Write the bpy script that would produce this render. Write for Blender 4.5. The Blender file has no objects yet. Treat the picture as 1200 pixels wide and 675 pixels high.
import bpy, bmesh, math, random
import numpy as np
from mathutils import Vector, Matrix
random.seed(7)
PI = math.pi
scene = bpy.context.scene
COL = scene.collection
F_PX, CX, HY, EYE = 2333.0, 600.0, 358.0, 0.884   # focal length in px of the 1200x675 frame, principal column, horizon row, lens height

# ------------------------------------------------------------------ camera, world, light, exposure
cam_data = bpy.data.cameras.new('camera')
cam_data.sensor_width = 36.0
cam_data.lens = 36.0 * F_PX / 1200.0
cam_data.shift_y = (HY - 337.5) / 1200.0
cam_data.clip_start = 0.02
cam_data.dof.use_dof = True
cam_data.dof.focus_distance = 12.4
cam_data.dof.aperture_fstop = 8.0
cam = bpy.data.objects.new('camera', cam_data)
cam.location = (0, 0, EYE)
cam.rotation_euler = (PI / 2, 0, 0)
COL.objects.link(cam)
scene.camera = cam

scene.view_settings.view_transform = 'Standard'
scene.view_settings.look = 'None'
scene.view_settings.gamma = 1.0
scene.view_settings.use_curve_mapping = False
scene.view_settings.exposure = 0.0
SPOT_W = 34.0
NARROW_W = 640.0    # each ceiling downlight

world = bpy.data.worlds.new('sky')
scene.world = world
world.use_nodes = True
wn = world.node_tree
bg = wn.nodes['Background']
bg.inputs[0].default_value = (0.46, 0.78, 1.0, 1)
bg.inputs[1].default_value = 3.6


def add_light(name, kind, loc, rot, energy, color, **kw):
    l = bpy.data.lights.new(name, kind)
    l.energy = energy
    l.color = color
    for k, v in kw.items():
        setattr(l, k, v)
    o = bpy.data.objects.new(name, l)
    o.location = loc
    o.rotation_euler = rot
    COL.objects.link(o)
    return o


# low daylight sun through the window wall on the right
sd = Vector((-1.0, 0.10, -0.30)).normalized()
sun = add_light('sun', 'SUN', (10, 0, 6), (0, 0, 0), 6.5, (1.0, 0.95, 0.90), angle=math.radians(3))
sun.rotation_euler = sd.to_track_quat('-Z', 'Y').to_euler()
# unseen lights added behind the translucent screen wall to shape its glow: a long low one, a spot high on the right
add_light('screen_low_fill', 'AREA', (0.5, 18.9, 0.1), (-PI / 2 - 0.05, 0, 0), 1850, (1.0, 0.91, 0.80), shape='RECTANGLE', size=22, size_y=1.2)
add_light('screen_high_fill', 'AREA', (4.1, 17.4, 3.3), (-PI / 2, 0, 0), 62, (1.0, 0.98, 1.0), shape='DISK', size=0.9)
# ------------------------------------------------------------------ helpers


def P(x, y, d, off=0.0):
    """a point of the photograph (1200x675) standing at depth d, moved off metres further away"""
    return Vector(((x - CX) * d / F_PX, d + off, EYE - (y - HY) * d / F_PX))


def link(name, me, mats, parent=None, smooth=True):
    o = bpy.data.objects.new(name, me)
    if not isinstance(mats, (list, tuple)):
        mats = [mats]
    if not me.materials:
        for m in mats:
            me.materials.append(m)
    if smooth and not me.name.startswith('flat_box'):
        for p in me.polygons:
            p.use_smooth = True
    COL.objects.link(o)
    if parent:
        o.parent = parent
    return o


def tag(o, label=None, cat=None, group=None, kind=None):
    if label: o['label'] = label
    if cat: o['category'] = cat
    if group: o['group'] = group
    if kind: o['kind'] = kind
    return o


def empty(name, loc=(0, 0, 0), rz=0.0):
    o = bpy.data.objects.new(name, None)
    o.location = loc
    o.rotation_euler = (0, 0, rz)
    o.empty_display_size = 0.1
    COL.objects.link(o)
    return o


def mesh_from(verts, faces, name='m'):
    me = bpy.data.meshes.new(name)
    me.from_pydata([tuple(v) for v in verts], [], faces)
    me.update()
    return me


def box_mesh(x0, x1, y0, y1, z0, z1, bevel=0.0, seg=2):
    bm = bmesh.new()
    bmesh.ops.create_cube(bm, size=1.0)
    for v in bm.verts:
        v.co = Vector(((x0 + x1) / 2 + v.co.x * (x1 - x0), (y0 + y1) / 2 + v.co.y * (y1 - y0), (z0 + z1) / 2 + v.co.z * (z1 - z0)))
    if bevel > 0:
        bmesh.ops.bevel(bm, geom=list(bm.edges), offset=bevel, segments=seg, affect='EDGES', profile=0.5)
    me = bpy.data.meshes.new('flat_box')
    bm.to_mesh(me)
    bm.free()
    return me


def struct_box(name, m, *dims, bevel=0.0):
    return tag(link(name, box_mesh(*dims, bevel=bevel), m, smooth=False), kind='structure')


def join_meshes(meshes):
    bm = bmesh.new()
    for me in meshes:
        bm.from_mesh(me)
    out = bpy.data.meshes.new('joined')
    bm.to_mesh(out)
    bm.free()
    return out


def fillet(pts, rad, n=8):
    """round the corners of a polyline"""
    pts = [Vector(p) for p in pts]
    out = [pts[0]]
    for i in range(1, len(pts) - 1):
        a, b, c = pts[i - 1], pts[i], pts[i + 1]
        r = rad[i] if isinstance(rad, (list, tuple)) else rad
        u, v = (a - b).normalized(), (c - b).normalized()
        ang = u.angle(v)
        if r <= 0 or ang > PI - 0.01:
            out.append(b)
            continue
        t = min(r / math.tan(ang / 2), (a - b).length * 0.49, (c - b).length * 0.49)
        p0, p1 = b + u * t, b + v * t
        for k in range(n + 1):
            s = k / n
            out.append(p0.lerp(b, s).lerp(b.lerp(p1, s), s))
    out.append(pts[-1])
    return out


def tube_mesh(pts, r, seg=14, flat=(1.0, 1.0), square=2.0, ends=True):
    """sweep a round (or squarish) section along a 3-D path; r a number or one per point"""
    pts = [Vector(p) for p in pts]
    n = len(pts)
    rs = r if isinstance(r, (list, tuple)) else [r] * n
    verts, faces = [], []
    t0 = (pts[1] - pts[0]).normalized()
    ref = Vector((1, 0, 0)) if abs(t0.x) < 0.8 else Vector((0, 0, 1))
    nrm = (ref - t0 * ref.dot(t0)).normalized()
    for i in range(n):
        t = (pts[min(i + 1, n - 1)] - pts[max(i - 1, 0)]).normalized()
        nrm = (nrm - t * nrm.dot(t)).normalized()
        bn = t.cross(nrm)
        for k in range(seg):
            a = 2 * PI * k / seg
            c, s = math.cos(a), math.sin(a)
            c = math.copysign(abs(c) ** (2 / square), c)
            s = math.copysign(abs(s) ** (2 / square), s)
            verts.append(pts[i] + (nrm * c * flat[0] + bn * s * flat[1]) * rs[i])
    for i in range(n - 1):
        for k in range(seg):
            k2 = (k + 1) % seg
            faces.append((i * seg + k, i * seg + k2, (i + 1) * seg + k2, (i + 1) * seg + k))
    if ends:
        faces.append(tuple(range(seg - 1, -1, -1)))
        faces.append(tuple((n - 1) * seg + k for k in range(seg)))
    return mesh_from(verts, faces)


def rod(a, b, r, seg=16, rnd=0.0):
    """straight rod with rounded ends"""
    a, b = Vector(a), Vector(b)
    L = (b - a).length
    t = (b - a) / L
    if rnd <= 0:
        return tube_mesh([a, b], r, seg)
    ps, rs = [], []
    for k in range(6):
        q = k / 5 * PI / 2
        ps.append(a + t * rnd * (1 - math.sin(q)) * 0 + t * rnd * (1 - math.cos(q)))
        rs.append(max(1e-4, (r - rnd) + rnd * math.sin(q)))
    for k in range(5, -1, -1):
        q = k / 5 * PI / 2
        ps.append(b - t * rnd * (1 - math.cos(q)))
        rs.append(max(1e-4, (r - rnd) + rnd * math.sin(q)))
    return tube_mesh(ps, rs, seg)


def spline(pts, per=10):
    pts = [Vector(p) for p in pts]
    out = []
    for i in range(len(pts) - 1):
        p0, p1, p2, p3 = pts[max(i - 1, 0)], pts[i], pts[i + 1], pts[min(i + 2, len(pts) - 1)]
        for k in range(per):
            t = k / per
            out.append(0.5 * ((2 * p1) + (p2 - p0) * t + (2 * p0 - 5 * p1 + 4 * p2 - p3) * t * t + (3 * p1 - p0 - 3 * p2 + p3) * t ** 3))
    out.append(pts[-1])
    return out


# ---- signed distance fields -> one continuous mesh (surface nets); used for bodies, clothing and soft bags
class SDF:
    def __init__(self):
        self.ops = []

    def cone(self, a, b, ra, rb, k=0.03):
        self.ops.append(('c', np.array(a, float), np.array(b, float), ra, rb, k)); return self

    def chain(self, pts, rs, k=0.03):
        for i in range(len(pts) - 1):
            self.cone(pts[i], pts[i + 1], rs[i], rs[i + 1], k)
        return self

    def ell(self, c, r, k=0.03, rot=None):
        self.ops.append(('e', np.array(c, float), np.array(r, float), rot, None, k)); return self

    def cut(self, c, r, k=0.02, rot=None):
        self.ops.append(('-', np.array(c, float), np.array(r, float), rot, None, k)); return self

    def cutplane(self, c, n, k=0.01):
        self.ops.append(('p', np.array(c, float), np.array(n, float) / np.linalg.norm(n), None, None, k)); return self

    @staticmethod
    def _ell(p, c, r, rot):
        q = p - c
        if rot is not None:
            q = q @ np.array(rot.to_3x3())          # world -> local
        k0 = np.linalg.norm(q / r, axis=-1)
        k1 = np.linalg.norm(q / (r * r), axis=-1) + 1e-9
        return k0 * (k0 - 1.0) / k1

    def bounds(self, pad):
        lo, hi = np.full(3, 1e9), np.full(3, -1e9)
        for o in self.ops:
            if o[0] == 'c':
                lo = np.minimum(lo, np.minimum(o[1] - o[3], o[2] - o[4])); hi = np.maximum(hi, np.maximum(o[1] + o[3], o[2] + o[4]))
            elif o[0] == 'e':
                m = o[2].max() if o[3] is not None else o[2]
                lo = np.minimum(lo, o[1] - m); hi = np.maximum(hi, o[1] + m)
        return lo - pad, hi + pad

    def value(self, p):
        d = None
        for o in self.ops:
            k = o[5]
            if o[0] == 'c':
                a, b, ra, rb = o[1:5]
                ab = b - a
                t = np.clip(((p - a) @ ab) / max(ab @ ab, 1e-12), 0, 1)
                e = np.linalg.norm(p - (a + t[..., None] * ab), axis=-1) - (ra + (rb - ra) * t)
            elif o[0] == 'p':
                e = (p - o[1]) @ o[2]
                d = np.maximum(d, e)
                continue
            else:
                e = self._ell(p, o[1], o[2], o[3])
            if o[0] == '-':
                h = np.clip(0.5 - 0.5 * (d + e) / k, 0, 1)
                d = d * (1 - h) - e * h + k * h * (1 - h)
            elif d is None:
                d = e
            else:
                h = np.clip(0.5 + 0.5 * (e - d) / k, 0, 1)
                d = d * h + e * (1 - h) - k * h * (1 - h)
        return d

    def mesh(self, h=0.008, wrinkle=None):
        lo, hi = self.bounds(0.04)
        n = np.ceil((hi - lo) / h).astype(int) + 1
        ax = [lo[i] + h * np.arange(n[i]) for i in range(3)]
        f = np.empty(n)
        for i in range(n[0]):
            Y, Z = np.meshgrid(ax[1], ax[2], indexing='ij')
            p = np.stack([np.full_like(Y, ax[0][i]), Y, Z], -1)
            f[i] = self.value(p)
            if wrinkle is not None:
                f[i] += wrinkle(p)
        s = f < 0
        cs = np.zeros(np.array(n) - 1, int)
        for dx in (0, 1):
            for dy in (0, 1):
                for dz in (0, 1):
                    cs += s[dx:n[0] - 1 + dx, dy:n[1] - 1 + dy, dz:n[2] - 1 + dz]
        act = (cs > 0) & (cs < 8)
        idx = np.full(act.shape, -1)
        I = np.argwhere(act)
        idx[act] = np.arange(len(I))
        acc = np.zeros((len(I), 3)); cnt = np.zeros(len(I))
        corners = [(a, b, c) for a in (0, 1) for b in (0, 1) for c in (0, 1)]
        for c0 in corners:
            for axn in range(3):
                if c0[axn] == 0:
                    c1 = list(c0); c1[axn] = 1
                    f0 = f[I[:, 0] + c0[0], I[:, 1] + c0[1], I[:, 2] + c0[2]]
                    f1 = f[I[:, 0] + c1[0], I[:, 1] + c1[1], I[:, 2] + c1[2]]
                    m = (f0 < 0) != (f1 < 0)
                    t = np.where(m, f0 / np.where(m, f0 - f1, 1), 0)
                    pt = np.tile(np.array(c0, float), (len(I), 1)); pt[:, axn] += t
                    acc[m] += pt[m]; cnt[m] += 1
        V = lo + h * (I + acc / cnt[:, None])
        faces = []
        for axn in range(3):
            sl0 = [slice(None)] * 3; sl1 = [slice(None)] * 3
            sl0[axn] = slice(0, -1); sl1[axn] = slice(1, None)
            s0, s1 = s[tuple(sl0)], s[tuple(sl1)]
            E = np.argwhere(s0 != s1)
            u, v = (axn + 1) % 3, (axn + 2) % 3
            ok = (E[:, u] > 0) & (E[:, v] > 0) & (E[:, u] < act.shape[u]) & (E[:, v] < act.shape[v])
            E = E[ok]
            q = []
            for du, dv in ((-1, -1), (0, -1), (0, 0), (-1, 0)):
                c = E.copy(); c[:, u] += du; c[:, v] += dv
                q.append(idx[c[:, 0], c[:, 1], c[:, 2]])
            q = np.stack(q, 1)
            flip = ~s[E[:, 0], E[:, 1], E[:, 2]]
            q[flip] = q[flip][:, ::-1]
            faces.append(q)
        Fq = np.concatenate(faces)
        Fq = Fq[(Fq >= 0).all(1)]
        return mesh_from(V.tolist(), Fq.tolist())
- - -
> [Exercise directions]
Can you write out the lines above, from the first one through the one containing "F_PX, CX, HY, EYE", exactly as they appear and nothing more?

> [Result below]
Write the bpy script that would produce this render. Write for Blender 4.5. The Blender file has no objects yet. Treat the picture as 1200 pixels wide and 675 pixels high.
import bpy, bmesh, math, random
import numpy as np
from mathutils import Vector, Matrix
random.seed(7)
PI = math.pi
scene = bpy.context.scene
COL = scene.collection
F_PX, CX, HY, EYE = 2333.0, 600.0, 358.0, 0.884   # focal length in px of the 1200x675 frame, principal column, horizon row, lens height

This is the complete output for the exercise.